***** Materials provided *****
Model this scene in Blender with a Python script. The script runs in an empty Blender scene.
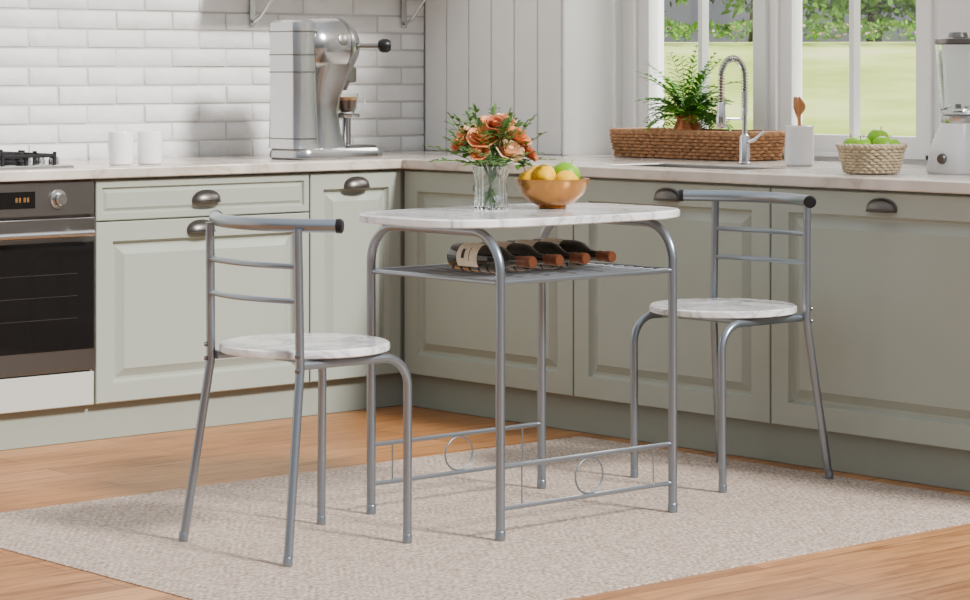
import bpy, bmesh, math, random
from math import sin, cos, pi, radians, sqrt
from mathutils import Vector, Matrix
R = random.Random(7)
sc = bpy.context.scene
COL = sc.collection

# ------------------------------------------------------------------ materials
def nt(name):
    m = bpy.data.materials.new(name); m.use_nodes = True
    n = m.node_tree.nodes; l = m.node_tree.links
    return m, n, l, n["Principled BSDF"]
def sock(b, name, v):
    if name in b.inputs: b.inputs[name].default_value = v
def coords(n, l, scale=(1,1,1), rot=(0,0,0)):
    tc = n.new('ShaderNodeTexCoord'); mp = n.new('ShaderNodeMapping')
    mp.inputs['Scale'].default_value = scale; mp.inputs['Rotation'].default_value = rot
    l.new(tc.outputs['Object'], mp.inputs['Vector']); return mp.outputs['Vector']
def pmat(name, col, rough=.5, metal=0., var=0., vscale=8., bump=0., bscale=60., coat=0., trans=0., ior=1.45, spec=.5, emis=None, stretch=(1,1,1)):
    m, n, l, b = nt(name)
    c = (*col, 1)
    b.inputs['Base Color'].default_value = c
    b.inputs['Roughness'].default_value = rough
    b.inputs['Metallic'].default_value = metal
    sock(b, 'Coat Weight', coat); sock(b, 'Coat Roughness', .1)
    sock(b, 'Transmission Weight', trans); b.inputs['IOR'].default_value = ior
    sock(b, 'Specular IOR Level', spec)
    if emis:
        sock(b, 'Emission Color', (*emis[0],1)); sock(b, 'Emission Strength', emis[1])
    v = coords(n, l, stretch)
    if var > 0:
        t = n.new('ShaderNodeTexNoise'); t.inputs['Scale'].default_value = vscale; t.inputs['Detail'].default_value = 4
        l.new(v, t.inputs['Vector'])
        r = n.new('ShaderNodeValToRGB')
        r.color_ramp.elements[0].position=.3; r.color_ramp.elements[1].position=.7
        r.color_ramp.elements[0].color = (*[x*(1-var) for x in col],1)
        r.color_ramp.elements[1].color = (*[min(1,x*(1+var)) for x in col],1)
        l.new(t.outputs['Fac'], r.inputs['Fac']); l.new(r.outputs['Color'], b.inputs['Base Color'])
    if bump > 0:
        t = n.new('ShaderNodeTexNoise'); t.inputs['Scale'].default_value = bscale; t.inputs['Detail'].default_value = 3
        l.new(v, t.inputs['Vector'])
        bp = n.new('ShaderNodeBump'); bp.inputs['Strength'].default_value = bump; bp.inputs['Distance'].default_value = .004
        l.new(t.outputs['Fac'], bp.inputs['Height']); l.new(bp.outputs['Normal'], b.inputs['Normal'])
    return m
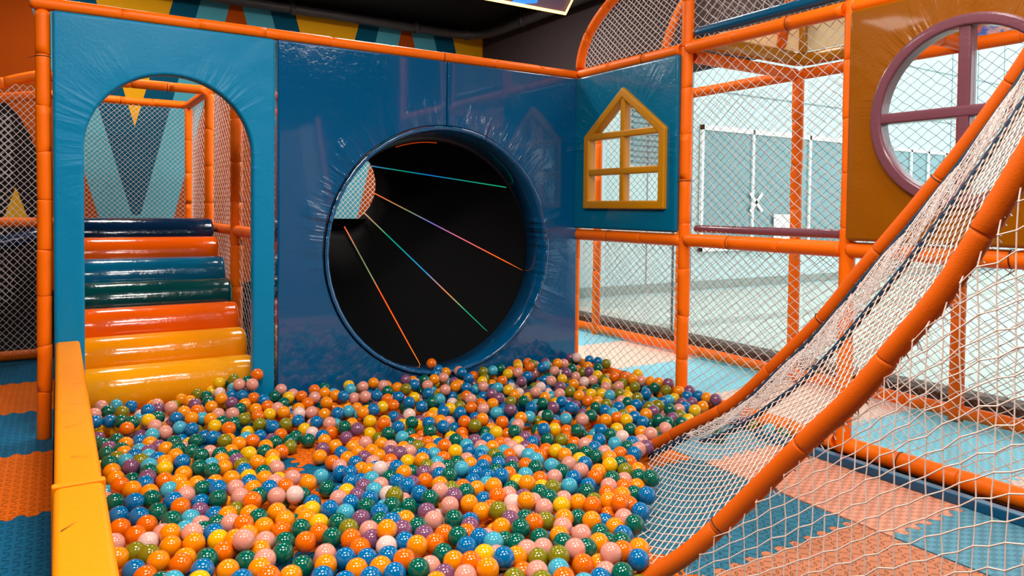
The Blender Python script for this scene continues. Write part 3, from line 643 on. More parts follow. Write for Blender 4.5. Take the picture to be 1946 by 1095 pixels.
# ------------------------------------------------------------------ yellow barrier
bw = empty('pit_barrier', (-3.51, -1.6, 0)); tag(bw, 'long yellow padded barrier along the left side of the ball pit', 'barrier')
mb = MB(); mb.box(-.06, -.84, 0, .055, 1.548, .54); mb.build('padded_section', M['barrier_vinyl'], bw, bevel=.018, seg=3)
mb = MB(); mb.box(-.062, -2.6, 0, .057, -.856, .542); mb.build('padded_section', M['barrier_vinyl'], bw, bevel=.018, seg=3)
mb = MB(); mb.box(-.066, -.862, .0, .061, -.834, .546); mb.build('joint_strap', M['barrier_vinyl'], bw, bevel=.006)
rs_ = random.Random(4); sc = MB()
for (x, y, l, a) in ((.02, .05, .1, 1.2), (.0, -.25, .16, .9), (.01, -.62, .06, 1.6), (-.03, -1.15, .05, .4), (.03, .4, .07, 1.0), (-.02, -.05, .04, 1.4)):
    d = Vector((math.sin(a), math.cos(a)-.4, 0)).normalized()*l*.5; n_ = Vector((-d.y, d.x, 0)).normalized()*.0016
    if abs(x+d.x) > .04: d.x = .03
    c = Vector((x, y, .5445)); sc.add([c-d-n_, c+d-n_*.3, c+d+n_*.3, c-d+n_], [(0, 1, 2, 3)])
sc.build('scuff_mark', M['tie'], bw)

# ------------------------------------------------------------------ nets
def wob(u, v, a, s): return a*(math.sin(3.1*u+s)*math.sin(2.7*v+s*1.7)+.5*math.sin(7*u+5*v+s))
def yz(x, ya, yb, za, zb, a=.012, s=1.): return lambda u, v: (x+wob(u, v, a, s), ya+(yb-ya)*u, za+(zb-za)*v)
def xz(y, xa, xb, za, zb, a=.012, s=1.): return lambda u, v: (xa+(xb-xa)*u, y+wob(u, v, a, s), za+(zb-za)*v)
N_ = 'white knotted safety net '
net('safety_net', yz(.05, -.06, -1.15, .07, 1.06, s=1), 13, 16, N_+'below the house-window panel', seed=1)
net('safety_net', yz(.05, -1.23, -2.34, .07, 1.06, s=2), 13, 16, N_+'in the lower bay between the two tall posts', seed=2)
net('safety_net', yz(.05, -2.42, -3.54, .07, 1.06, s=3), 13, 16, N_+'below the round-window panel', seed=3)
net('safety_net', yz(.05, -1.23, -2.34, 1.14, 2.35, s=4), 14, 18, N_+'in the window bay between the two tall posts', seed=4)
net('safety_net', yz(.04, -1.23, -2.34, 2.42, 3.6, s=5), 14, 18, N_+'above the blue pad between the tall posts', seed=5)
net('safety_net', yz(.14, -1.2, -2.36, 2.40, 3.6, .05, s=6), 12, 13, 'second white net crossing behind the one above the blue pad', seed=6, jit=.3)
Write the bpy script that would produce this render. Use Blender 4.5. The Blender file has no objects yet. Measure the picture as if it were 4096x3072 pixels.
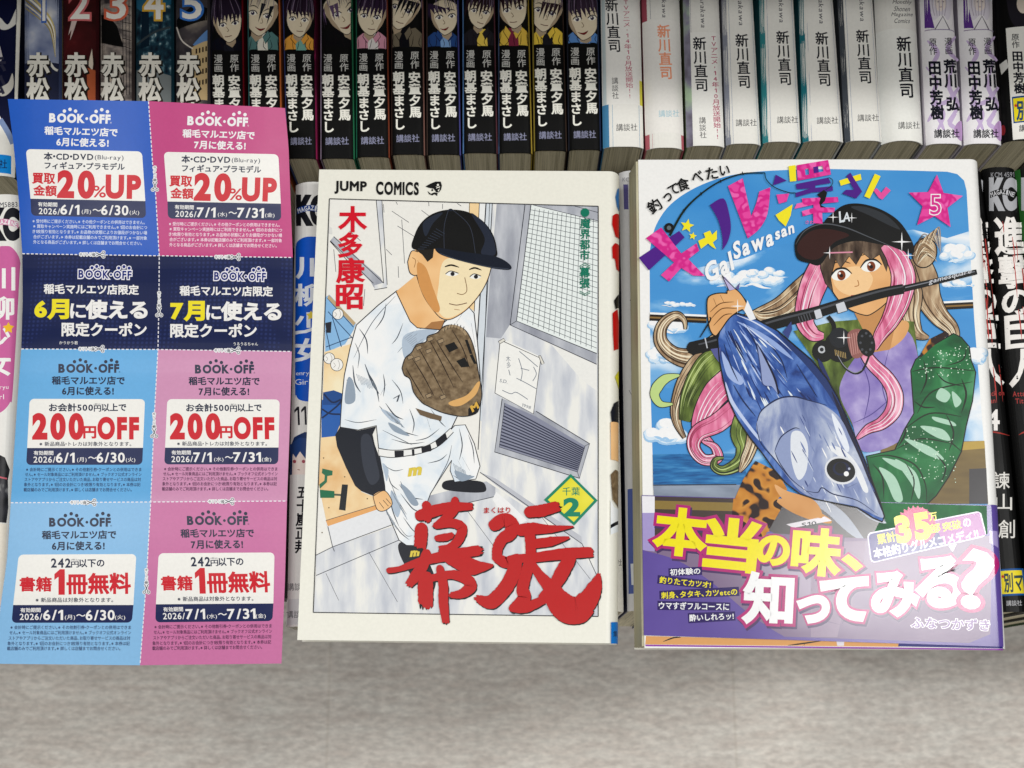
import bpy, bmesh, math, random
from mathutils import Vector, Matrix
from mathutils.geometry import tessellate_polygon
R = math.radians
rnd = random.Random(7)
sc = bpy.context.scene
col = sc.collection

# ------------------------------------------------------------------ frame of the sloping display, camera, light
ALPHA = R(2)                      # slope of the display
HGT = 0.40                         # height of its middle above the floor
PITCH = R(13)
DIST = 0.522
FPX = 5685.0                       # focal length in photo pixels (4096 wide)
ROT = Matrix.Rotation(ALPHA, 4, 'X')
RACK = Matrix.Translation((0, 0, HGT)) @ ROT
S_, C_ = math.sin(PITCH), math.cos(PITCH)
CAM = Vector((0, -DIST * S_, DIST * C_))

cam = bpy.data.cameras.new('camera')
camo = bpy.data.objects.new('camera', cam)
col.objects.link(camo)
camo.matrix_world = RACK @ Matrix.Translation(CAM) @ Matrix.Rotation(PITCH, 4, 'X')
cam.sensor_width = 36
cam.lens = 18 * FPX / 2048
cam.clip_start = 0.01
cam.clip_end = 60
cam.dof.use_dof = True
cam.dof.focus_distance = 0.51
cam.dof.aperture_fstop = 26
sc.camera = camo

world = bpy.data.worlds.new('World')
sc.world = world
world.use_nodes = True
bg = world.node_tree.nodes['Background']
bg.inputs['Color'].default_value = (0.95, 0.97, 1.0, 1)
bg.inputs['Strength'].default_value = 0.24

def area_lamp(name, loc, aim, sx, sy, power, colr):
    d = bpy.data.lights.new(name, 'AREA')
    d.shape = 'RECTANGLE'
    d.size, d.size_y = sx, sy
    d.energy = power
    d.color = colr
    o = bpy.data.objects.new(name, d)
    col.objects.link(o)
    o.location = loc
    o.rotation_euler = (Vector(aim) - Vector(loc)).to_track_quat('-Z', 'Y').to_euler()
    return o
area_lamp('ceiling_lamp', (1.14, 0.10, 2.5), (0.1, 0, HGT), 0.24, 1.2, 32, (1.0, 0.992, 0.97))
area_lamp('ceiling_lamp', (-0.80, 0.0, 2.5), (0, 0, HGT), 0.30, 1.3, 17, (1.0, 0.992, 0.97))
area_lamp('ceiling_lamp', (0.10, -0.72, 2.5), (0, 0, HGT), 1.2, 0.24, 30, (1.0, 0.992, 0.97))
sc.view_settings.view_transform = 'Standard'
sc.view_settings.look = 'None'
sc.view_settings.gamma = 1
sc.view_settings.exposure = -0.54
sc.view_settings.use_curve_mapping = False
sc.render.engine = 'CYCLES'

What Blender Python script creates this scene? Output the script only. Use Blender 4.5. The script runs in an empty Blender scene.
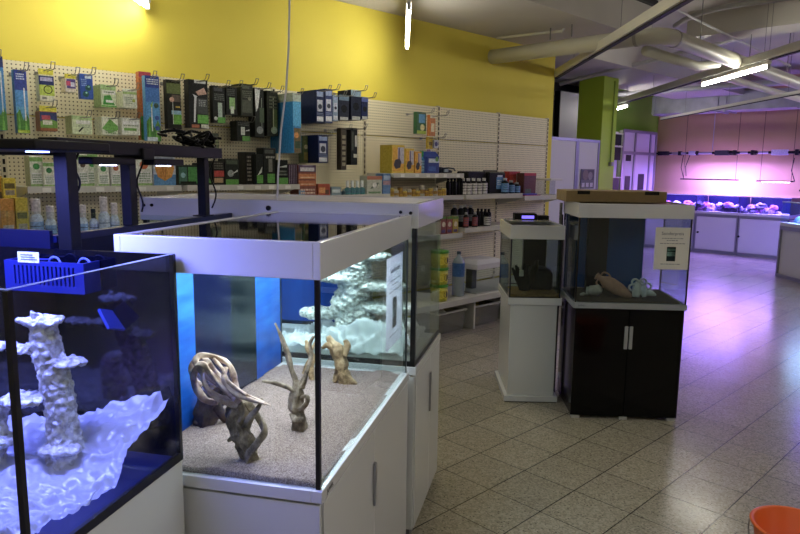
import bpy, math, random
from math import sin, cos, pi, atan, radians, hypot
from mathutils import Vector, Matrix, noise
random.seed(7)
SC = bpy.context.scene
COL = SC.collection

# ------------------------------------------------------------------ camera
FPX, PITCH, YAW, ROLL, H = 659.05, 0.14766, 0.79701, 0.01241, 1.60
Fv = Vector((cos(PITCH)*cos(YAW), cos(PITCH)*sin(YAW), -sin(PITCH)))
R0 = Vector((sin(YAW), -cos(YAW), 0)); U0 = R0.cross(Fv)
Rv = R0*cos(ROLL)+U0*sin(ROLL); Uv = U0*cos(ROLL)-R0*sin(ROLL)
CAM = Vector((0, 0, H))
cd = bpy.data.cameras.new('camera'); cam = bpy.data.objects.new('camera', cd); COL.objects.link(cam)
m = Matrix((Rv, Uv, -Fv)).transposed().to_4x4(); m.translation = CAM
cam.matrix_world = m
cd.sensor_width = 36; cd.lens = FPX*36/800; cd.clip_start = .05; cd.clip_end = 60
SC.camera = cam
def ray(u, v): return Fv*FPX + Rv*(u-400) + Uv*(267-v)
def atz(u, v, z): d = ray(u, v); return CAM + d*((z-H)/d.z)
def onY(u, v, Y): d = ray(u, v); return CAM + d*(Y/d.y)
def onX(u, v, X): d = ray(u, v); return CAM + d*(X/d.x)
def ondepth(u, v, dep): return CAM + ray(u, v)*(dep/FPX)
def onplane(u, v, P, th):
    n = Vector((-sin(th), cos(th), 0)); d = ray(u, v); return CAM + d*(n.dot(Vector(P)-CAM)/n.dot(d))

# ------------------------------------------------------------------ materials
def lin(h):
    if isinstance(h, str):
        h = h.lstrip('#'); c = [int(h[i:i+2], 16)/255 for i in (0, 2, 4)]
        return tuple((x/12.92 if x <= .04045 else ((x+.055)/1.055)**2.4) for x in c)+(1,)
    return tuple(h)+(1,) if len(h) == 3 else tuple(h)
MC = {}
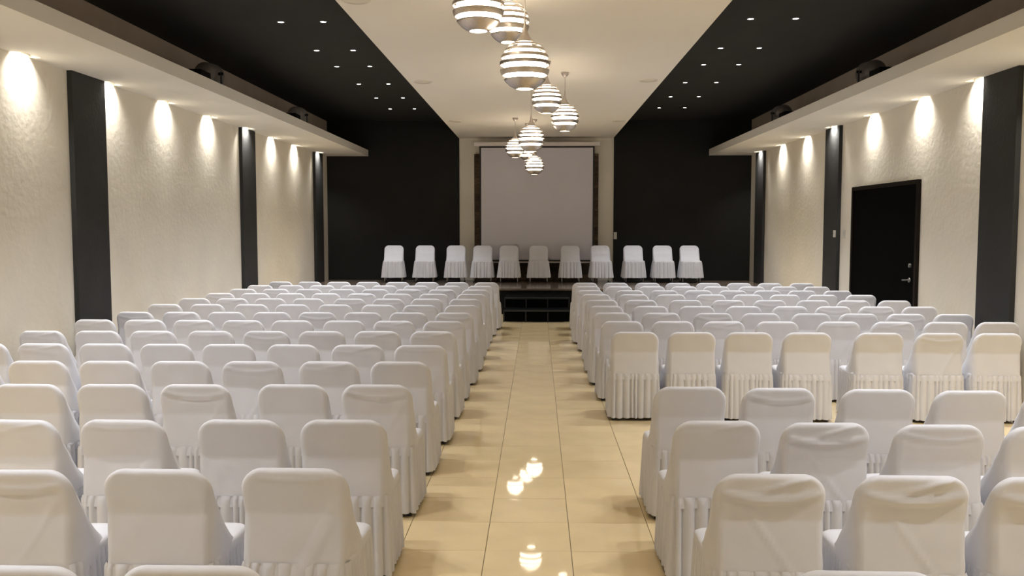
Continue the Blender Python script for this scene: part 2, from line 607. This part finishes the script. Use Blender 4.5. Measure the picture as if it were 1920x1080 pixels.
*****
• **Exercise description**
From the material above, reproduce only what runs from the line holding "Write the bpy" down to the line holding "sc.render.engine = 'CYCLES'", both included, pictures excluded.

• **Output for this task**
Write the bpy script that would produce this render. Use Blender 4.5. The Blender file has no objects yet. Measure the picture as if it were 4096x3072 pixels.
import bpy, bmesh, math, random
from mathutils import Vector, Matrix
from mathutils.geometry import tessellate_polygon
R = math.radians
rnd = random.Random(7)
sc = bpy.context.scene
col = sc.collection

# ------------------------------------------------------------------ frame of the sloping display, camera, light
ALPHA = R(2)                      # slope of the display
HGT = 0.40                         # height of its middle above the floor
PITCH = R(13)
DIST = 0.522
FPX = 5685.0                       # focal length in photo pixels (4096 wide)
ROT = Matrix.Rotation(ALPHA, 4, 'X')
RACK = Matrix.Translation((0, 0, HGT)) @ ROT
S_, C_ = math.sin(PITCH), math.cos(PITCH)
CAM = Vector((0, -DIST * S_, DIST * C_))

cam = bpy.data.cameras.new('camera')
camo = bpy.data.objects.new('camera', cam)
col.objects.link(camo)
camo.matrix_world = RACK @ Matrix.Translation(CAM) @ Matrix.Rotation(PITCH, 4, 'X')
cam.sensor_width = 36
cam.lens = 18 * FPX / 2048
cam.clip_start = 0.01
cam.clip_end = 60
cam.dof.use_dof = True
cam.dof.focus_distance = 0.51
cam.dof.aperture_fstop = 26
sc.camera = camo

world = bpy.data.worlds.new('World')
sc.world = world
world.use_nodes = True
bg = world.node_tree.nodes['Background']
bg.inputs['Color'].default_value = (0.95, 0.97, 1.0, 1)
bg.inputs['Strength'].default_value = 0.24

def area_lamp(name, loc, aim, sx, sy, power, colr):
    d = bpy.data.lights.new(name, 'AREA')
    d.shape = 'RECTANGLE'
    d.size, d.size_y = sx, sy
    d.energy = power
    d.color = colr
    o = bpy.data.objects.new(name, d)
    col.objects.link(o)
    o.location = loc
    o.rotation_euler = (Vector(aim) - Vector(loc)).to_track_quat('-Z', 'Y').to_euler()
    return o
area_lamp('ceiling_lamp', (1.14, 0.10, 2.5), (0.1, 0, HGT), 0.24, 1.2, 32, (1.0, 0.992, 0.97))
area_lamp('ceiling_lamp', (-0.80, 0.0, 2.5), (0, 0, HGT), 0.30, 1.3, 17, (1.0, 0.992, 0.97))
area_lamp('ceiling_lamp', (0.10, -0.72, 2.5), (0, 0, HGT), 1.2, 0.24, 30, (1.0, 0.992, 0.97))
sc.view_settings.view_transform = 'Standard'
sc.view_settings.look = 'None'
sc.view_settings.gamma = 1
sc.view_settings.exposure = -0.54
sc.view_settings.use_curve_mapping = False
sc.render.engine = 'CYCLES'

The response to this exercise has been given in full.